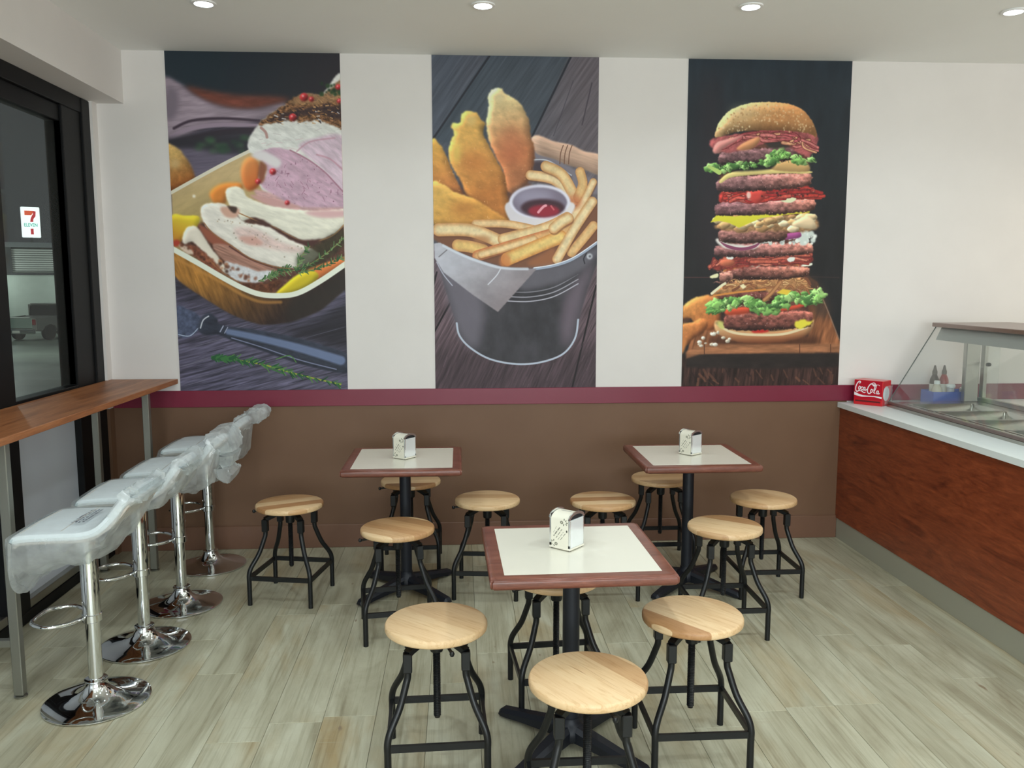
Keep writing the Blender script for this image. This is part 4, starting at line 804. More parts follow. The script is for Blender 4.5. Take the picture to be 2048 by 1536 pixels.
def make_barstool():
    t = empty('bar_stool')
    obj('base', lathe(BM(), [(0, .002), (.196, .002), (.205, .004), (.205, .008), (.196, .012), (.15, .018), (.105, .028), (.072, .042), (.052, .06), (.043, .078), (.040, .09), (.044, .094), (.044, .100), (.032, .104)], 56), M_chrome, t, True, 50)
    obj('pole', lathe(BM(), [(.0275, .1), (.0275, .345)], 28), M_chrome, t, True)
    obj('gas_lift_cover', lathe(BM(), [(.0285, .34), (.034, .342), (.034, .345), (.0345, .68), (.03, .70)], 28), M_chrome, t, True)
    fr = obj('foot_ring', sweep(BM(), smoothpath([(-.033, -.02, .36), (-.06, -.075, .362), (-.13, -.115, .364), (-.20, -.075, .366), (-.215, 0, .366), (-.20, .075, .366), (-.13, .115, .364), (-.06, .075, .362), (-.033, .02, .36)], 5), .0085), M_chrome, t, True)
    cl = BM(); lathe(cl, [(.036, .345), (.038, .347), (.038, .375), (.036, .377)], 28); obj('ring_clamp', cl, M_chrome, fr, True)
    lv = obj('lift_lever', sweep(BM(), smoothpath([(.0, 0, .70), (.0, -.06, .70), (.0, -.14, .695), (.0, -.175, .685)], 3), .005), M_chrome, t, True)
    lathe(b_ := BM(), [(.06, .69), (.085, .70), (.085, .708), (.05, .712)], 24); obj('mounting_plate', b_, M_blackst, t, True)
    path = seat_curve(); s = obj('seat', shell(BM(), path, .195, .034), M_seatpad, t, True)
    pp = [Vector(p) for p in path]
    b_ = shell(BM(), [p+Vector((0, 0, -.020)) if i < 22 else p+Vector((.016, 0, -.012)) for i, p in enumerate(pp)], .190, .012, .005); obj('seat_board', b_, M_piping, s, True)
    for k, i in enumerate((5, 12)):
        p = pp[i]; n_ = (pp[i+1]-pp[i-1]).normalized(); n_ = Vector((-n_.z, 0, n_.x)); q = p+n_*.020
        obj('stitch_seam', sweep(BM(), [(q.x, -.17, q.z-.002), (q.x, -.06, q.z+.001), (q.x, .06, q.z+.001), (q.x, .17, q.z-.002)], .0016), M_piping, s, True)
    return t
def bag(stool, seed, hang, tail, ink, tw, hx=0):
    """clear plastic wrap: sleeve drawn tight over the seat, loose and creased below it, then twisted into a loose end."""
    R_ = random.Random(seed); path = [Vector(p) for p in seat_curve()]; P = [path[0]+Vector((-.035, 0, -.025)), path[0]+Vector((-.012, 0, .006))]+path+smoothpath([path[-1]]+list(tail), 3)[1:]; n = len(P); nb = len(path)+1
    bm = BM(); rings = []; m = 72
    def cr(u, v, k): f = float(vn(np.float32(u+seed*7.3), np.float32(v+seed*3.1), k)); return 1-abs(2*f-1)*2
    for i in range(n):
        t = (P[min(i+1, n-1)]-P[max(i-1, 0)]).normalized(); nn = Vector((-t.z, 0, t.x))
        if nn.z < 0: nn = -nn
        s = max(0, i-1)/(nb-1)
        if i == 0: W_, T_, B_ = .17, .012, hang(0)*.6
        elif i <= nb: W_, T_, B_ = .200, .0225, hang(s)
        else:
            k = (i-nb)/(n-1-nb); q = k*(len(tw)-1); a0 = int(min(q, len(tw)-2)); fr = q-a0; W_, T_ = (tw[a0][j]*(1-fr)+tw[a0+1][j]*fr for j in (0, 1)); B_ = T_*1.2
        ring = []
        for j in range(m):
            a = 2*math.pi*j/m; c_, s_ = math.cos(a), math.sin(a); sy = W_*(abs(c_)**.4)*(1 if c_ > 0 else -1); loose = 0
            if s_ >= 0: v = nn*(T_*(s_**.25)); loose = .08 if i <= nb else 1
            else:
                d = B_*(abs(s_)**.5); loose = min(1, d/.03) if i <= nb else 1
                if i <= nb: v = Vector((0, 0, -1))*d*(1+.16*(cr(sy*9, i*.22, 1))); sy *= 1-.22*min(1, d/.2)*abs(s_); v.x += hx*d
                else: v = nn*-d
            f = (cr(a*1.9+i*.12, i*.28, 2)*.008+cr(a*4.1-i*.2, i*.5, 3)*.0055)*loose
            v = v+nn*f*(1 if s_ >= 0 else -1)+Vector((0, 1 if c_ > 0 else -1, 0))*f*.8*abs(c_)
            ring.append(bm.verts.new(P[i]+Vector((0, sy, 0))+v))
        rings.append(ring)
    for q, (a, b) in enumerate(zip(rings, rings[1:])):
        for k in range(m):
            f = bm.faces.new((a[k], a[(k+1) % m], b[(k+1) % m], b[k])); f.material_index = 1 if (k < m/2 and 1 <= q < nb-4) else 0
    bm.faces.new(rings[0][::-1]); bm.faces.new(rings[-1])
    o = obj('plastic_wrap', bm, M_bag, stool, True, 28); o.data.materials.append(M_bagt)
    # printed notice on the wrap: rows of small illegible marks
    b2 = BM(); x0, yrows, ln = ink
    for r_ in range(yrows):
        for k in range(ln):
            if R_.random() < .25: continue
            fx = x0+r_*.013+R_.uniform(-.002, .002); fy = -.1+.2*k/ln+R_.uniform(-.003, .003)
            j = min(range(len(path)), key=lambda q: abs(path[q].x-fx)); p = path[j]; t = (path[min(j+1, len(path)-1)]-path[max(j-1, 0)]).normalized(); nn = Vector((-t.z, 0, t.x)); q = Vector((fx, 0, p.z+(fx-p.x)*t.z/max(t.x, .2)))+nn*.031
            e1 = Vector((t.x, 0, t.z))*R_.uniform(.003, .0045); e2 = Vector((0, 1, 0))*R_.uniform(.0012, .0035); q.y = fy; sk = Vector((0, 1, 0))*R_.uniform(-.002, .002)
            vs = [bm2 for bm2 in (b2.verts.new(q-e1-e2-sk), b2.verts.new(q+e1-e2+sk), b2.verts.new(q+e1+e2+sk), b2.verts.new(q-e1+e2-sk))]; b2.faces.new(vs)
    obj('printed_notice', b2, M_ink, o); return o
BS = [(-1.497, 3.372, math.radians(0), 'nearest bar stool, its loose plastic wrap hanging far below the white seat'),
      (-1.500, 3.912, math.radians(3), 'second bar stool from the camera, white seat wrapped in plastic'),
      (-1.492, 4.425, math.radians(2), 'third bar stool, plastic wrap bulging and bunched behind its low back'),
      (-1.521, 5.05, math.radians(1), 'bar stool nearest the back wall, wrap twisted into an upturned tail')]
proto = make_barstool(); stools = [proto]+[copy_tree(proto) for _ in range(3)]
for o, (x, y, rz, lb) in zip(stools, BS):
    o.location = (x, y, 0); o.rotation_euler.z = rz; tag(o, lb, 'bar stool', 'plastic wrapped white bar stools along the window bar')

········

→ **Exercise task**
Print each line of the material above exactly, with the pictures removed from your copy.

→ **Expected output**
Keep writing the Blender script for this image. This is part 4, starting at line 804. More parts follow. The script is for Blender 4.5. Take the picture to be 2048 by 1536 pixels.
def make_barstool():
    t = empty('bar_stool')
    obj('base', lathe(BM(), [(0, .002), (.196, .002), (.205, .004), (.205, .008), (.196, .012), (.15, .018), (.105, .028), (.072, .042), (.052, .06), (.043, .078), (.040, .09), (.044, .094), (.044, .100), (.032, .104)], 56), M_chrome, t, True, 50)
    obj('pole', lathe(BM(), [(.0275, .1), (.0275, .345)], 28), M_chrome, t, True)
    obj('gas_lift_cover', lathe(BM(), [(.0285, .34), (.034, .342), (.034, .345), (.0345, .68), (.03, .70)], 28), M_chrome, t, True)
    fr = obj('foot_ring', sweep(BM(), smoothpath([(-.033, -.02, .36), (-.06, -.075, .362), (-.13, -.115, .364), (-.20, -.075, .366), (-.215, 0, .366), (-.20, .075, .366), (-.13, .115, .364), (-.06, .075, .362), (-.033, .02, .36)], 5), .0085), M_chrome, t, True)
    cl = BM(); lathe(cl, [(.036, .345), (.038, .347), (.038, .375), (.036, .377)], 28); obj('ring_clamp', cl, M_chrome, fr, True)
    lv = obj('lift_lever', sweep(BM(), smoothpath([(.0, 0, .70), (.0, -.06, .70), (.0, -.14, .695), (.0, -.175, .685)], 3), .005), M_chrome, t, True)
    lathe(b_ := BM(), [(.06, .69), (.085, .70), (.085, .708), (.05, .712)], 24); obj('mounting_plate', b_, M_blackst, t, True)
    path = seat_curve(); s = obj('seat', shell(BM(), path, .195, .034), M_seatpad, t, True)
    pp = [Vector(p) for p in path]
    b_ = shell(BM(), [p+Vector((0, 0, -.020)) if i < 22 else p+Vector((.016, 0, -.012)) for i, p in enumerate(pp)], .190, .012, .005); obj('seat_board', b_, M_piping, s, True)
    for k, i in enumerate((5, 12)):
        p = pp[i]; n_ = (pp[i+1]-pp[i-1]).normalized(); n_ = Vector((-n_.z, 0, n_.x)); q = p+n_*.020
        obj('stitch_seam', sweep(BM(), [(q.x, -.17, q.z-.002), (q.x, -.06, q.z+.001), (q.x, .06, q.z+.001), (q.x, .17, q.z-.002)], .0016), M_piping, s, True)
    return t
def bag(stool, seed, hang, tail, ink, tw, hx=0):
    """clear plastic wrap: sleeve drawn tight over the seat, loose and creased below it, then twisted into a loose end."""
    R_ = random.Random(seed); path = [Vector(p) for p in seat_curve()]; P = [path[0]+Vector((-.035, 0, -.025)), path[0]+Vector((-.012, 0, .006))]+path+smoothpath([path[-1]]+list(tail), 3)[1:]; n = len(P); nb = len(path)+1
    bm = BM(); rings = []; m = 72
    def cr(u, v, k): f = float(vn(np.float32(u+seed*7.3), np.float32(v+seed*3.1), k)); return 1-abs(2*f-1)*2
    for i in range(n):
        t = (P[min(i+1, n-1)]-P[max(i-1, 0)]).normalized(); nn = Vector((-t.z, 0, t.x))
        if nn.z < 0: nn = -nn
        s = max(0, i-1)/(nb-1)
        if i == 0: W_, T_, B_ = .17, .012, hang(0)*.6
        elif i <= nb: W_, T_, B_ = .200, .0225, hang(s)
        else:
            k = (i-nb)/(n-1-nb); q = k*(len(tw)-1); a0 = int(min(q, len(tw)-2)); fr = q-a0; W_, T_ = (tw[a0][j]*(1-fr)+tw[a0+1][j]*fr for j in (0, 1)); B_ = T_*1.2
        ring = []
        for j in range(m):
            a = 2*math.pi*j/m; c_, s_ = math.cos(a), math.sin(a); sy = W_*(abs(c_)**.4)*(1 if c_ > 0 else -1); loose = 0
            if s_ >= 0: v = nn*(T_*(s_**.25)); loose = .08 if i <= nb else 1
            else:
                d = B_*(abs(s_)**.5); loose = min(1, d/.03) if i <= nb else 1
                if i <= nb: v = Vector((0, 0, -1))*d*(1+.16*(cr(sy*9, i*.22, 1))); sy *= 1-.22*min(1, d/.2)*abs(s_); v.x += hx*d
                else: v = nn*-d
            f = (cr(a*1.9+i*.12, i*.28, 2)*.008+cr(a*4.1-i*.2, i*.5, 3)*.0055)*loose
            v = v+nn*f*(1 if s_ >= 0 else -1)+Vector((0, 1 if c_ > 0 else -1, 0))*f*.8*abs(c_)
            ring.append(bm.verts.new(P[i]+Vector((0, sy, 0))+v))
        rings.append(ring)
    for q, (a, b) in enumerate(zip(rings, rings[1:])):
        for k in range(m):
            f = bm.faces.new((a[k], a[(k+1) % m], b[(k+1) % m], b[k])); f.material_index = 1 if (k < m/2 and 1 <= q < nb-4) else 0
    bm.faces.new(rings[0][::-1]); bm.faces.new(rings[-1])
    o = obj('plastic_wrap', bm, M_bag, stool, True, 28); o.data.materials.append(M_bagt)
    # printed notice on the wrap: rows of small illegible marks
    b2 = BM(); x0, yrows, ln = ink
    for r_ in range(yrows):
        for k in range(ln):
            if R_.random() < .25: continue
            fx = x0+r_*.013+R_.uniform(-.002, .002); fy = -.1+.2*k/ln+R_.uniform(-.003, .003)
            j = min(range(len(path)), key=lambda q: abs(path[q].x-fx)); p = path[j]; t = (path[min(j+1, len(path)-1)]-path[max(j-1, 0)]).normalized(); nn = Vector((-t.z, 0, t.x)); q = Vector((fx, 0, p.z+(fx-p.x)*t.z/max(t.x, .2)))+nn*.031
            e1 = Vector((t.x, 0, t.z))*R_.uniform(.003, .0045); e2 = Vector((0, 1, 0))*R_.uniform(.0012, .0035); q.y = fy; sk = Vector((0, 1, 0))*R_.uniform(-.002, .002)
            vs = [bm2 for bm2 in (b2.verts.new(q-e1-e2-sk), b2.verts.new(q+e1-e2+sk), b2.verts.new(q+e1+e2+sk), b2.verts.new(q-e1+e2-sk))]; b2.faces.new(vs)
    obj('printed_notice', b2, M_ink, o); return o
BS = [(-1.497, 3.372, math.radians(0), 'nearest bar stool, its loose plastic wrap hanging far below the white seat'),
      (-1.500, 3.912, math.radians(3), 'second bar stool from the camera, white seat wrapped in plastic'),
      (-1.492, 4.425, math.radians(2), 'third bar stool, plastic wrap bulging and bunched behind its low back'),
      (-1.521, 5.05, math.radians(1), 'bar stool nearest the back wall, wrap twisted into an upturned tail')]
proto = make_barstool(); stools = [proto]+[copy_tree(proto) for _ in range(3)]
for o, (x, y, rz, lb) in zip(stools, BS):
    o.location = (x, y, 0); o.rotation_euler.z = rz; tag(o, lb, 'bar stool', 'plastic wrapped white bar stools along the window bar')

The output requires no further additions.